(Brief):
Below is a listing; write it out exactly and drop any images from it.
━━ Dataset content
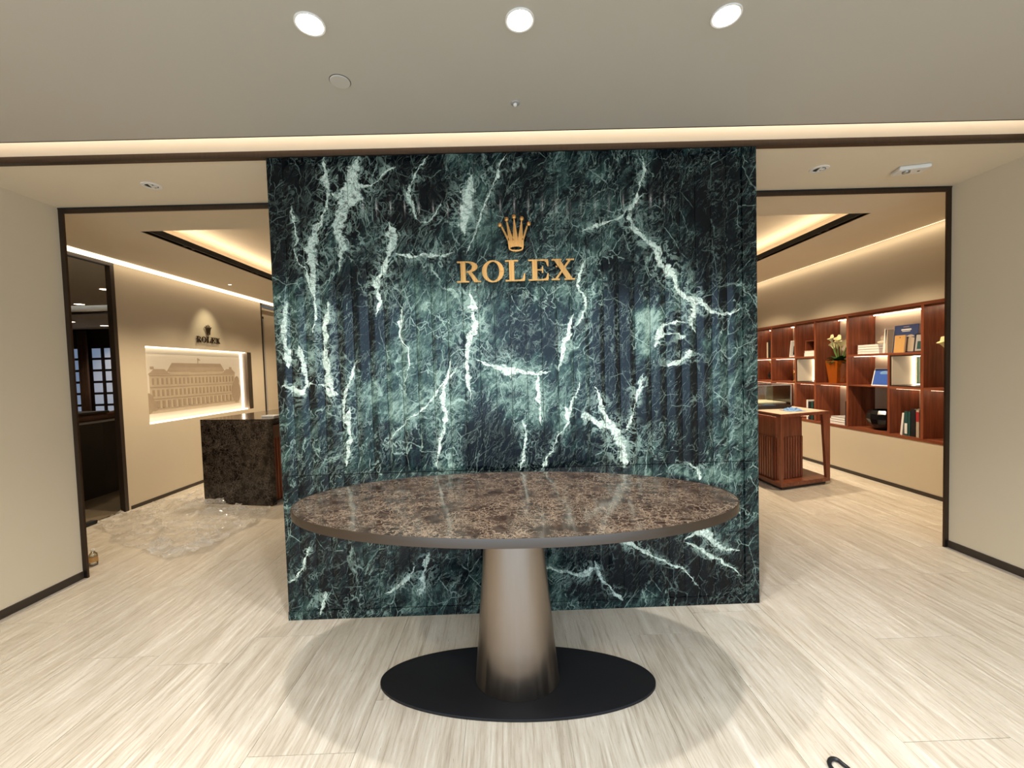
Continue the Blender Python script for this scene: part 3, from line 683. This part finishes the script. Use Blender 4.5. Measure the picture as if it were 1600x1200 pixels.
bx('pull_face', XWL - .04, XWL - .036, DY0 + .108, DY0 + .142, .75, 2.38, 'grey', pb_)

# ------------------------------------------------------------------ room beyond the left opening
struct('floor_lounge', [(-13, XWL - T, 2.6, 9.4, -.06, .001)], 'stone2')
struct('wall_lounge', [(-13, XWL - T, 9.2, 9.35, 0, 2.95), (-13.1, -13, 2.6, 9.35, 0, 2.95), (-13, XWL - T, 2.45, 2.6, 0, 2.95)], 'dwood')
struct('ceiling_lounge', [(-13, XWL - T, 2.6, 7.0, 2.66, 2.70), (-13, XWL - T, 7.12, 9.3, 2.54, 2.58), (-13, XWL - T, 6.9, 7.2, 2.80, 2.84)], 'ceilw')
struct('trim_lounge', [(-12.9, XWL - T - .01, 7.10, 7.12, 2.535, 2.56)], 'darktrim')
struct('wall_lounge_cove', [(-13, XWL - T - .01, 7.12, 7.14, 2.56, 2.80)], 'cream')
o = bx('cove_light', -12.5, XWL - T - .05, 6.93, 6.97, 2.705, 2.72, 'led'); tag(o, 'warm cove light strip across the lounge ceiling seen through the left opening', 'light')
lounge_l = []
for i, (x, y, z, lab) in enumerate(((-6.914, 6.85, 2.66, 'lounge downlight in front of the lit ceiling step, left one'), (-5.482, 5.80, 2.66, 'lounge downlight nearest to the dark door frame, high up'), (-8.245, 7.98, 2.54, 'small lounge downlight behind the lit ceiling step, left one'), (-8.265, 8.664, 2.54, 'small lounge downlight behind the lit ceiling step, right one'))):
    downlight(x, y, z, .075, 'lampw', lab, None, watts=(60 if i < 2 else 40), color=WARM)
bc = thing('bar_counter', 'dark bar counter with leather roll edge, seen through the left opening', 'counter', (-4.97, 4.2, 0))
bm = bmesh.new(); prism(bm, [(-1.2, 0), (0, 0), (0, .9), (-.04, 1.15), (-.2, 1.4), (-.5, 1.6), (-1.2, 1.7)], .001, .90); obj('body', bm, 'dleather', bc)
bm = bmesh.new(); tube(bm, [(-.02, -.0, .90), (-.02, .9, .90), (-.06, 1.15, .90), (-.2, 1.38, .90)], .022, 10); obj('rail', bm, 'grey', bc, True)
bm = bmesh.new(); tube(bm, [(-.05, 0, .965), (-.05, .9, .965), (-.09, 1.13, .965), (-.23, 1.36, .965)], .05, 12); obj('padded_roll', bm, 'leather', bc, True)
bx('counter_top', -1.2, .0, 0, 1.0, 1.005, 1.03, 'dwood', bc)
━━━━
(Exercise answer):
Continue the Blender Python script for this scene: part 3, from line 683. This part finishes the script. Use Blender 4.5. Measure the picture as if it were 1600x1200 pixels.
bx('pull_face', XWL - .04, XWL - .036, DY0 + .108, DY0 + .142, .75, 2.38, 'grey', pb_)

# ------------------------------------------------------------------ room beyond the left opening
struct('floor_lounge', [(-13, XWL - T, 2.6, 9.4, -.06, .001)], 'stone2')
struct('wall_lounge', [(-13, XWL - T, 9.2, 9.35, 0, 2.95), (-13.1, -13, 2.6, 9.35, 0, 2.95), (-13, XWL - T, 2.45, 2.6, 0, 2.95)], 'dwood')
struct('ceiling_lounge', [(-13, XWL - T, 2.6, 7.0, 2.66, 2.70), (-13, XWL - T, 7.12, 9.3, 2.54, 2.58), (-13, XWL - T, 6.9, 7.2, 2.80, 2.84)], 'ceilw')
struct('trim_lounge', [(-12.9, XWL - T - .01, 7.10, 7.12, 2.535, 2.56)], 'darktrim')
struct('wall_lounge_cove', [(-13, XWL - T - .01, 7.12, 7.14, 2.56, 2.80)], 'cream')
o = bx('cove_light', -12.5, XWL - T - .05, 6.93, 6.97, 2.705, 2.72, 'led'); tag(o, 'warm cove light strip across the lounge ceiling seen through the left opening', 'light')
lounge_l = []
for i, (x, y, z, lab) in enumerate(((-6.914, 6.85, 2.66, 'lounge downlight in front of the lit ceiling step, left one'), (-5.482, 5.80, 2.66, 'lounge downlight nearest to the dark door frame, high up'), (-8.245, 7.98, 2.54, 'small lounge downlight behind the lit ceiling step, left one'), (-8.265, 8.664, 2.54, 'small lounge downlight behind the lit ceiling step, right one'))):
    downlight(x, y, z, .075, 'lampw', lab, None, watts=(60 if i < 2 else 40), color=WARM)
bc = thing('bar_counter', 'dark bar counter with leather roll edge, seen through the left opening', 'counter', (-4.97, 4.2, 0))
bm = bmesh.new(); prism(bm, [(-1.2, 0), (0, 0), (0, .9), (-.04, 1.15), (-.2, 1.4), (-.5, 1.6), (-1.2, 1.7)], .001, .90); obj('body', bm, 'dleather', bc)
bm = bmesh.new(); tube(bm, [(-.02, -.0, .90), (-.02, .9, .90), (-.06, 1.15, .90), (-.2, 1.38, .90)], .022, 10); obj('rail', bm, 'grey', bc, True)
bm = bmesh.new(); tube(bm, [(-.05, 0, .965), (-.05, .9, .965), (-.09, 1.13, .965), (-.23, 1.36, .965)], .05, 12); obj('padded_roll', bm, 'leather', bc, True)
bx('counter_top', -1.2, .0, 0, 1.0, 1.005, 1.03, 'dwood', bc)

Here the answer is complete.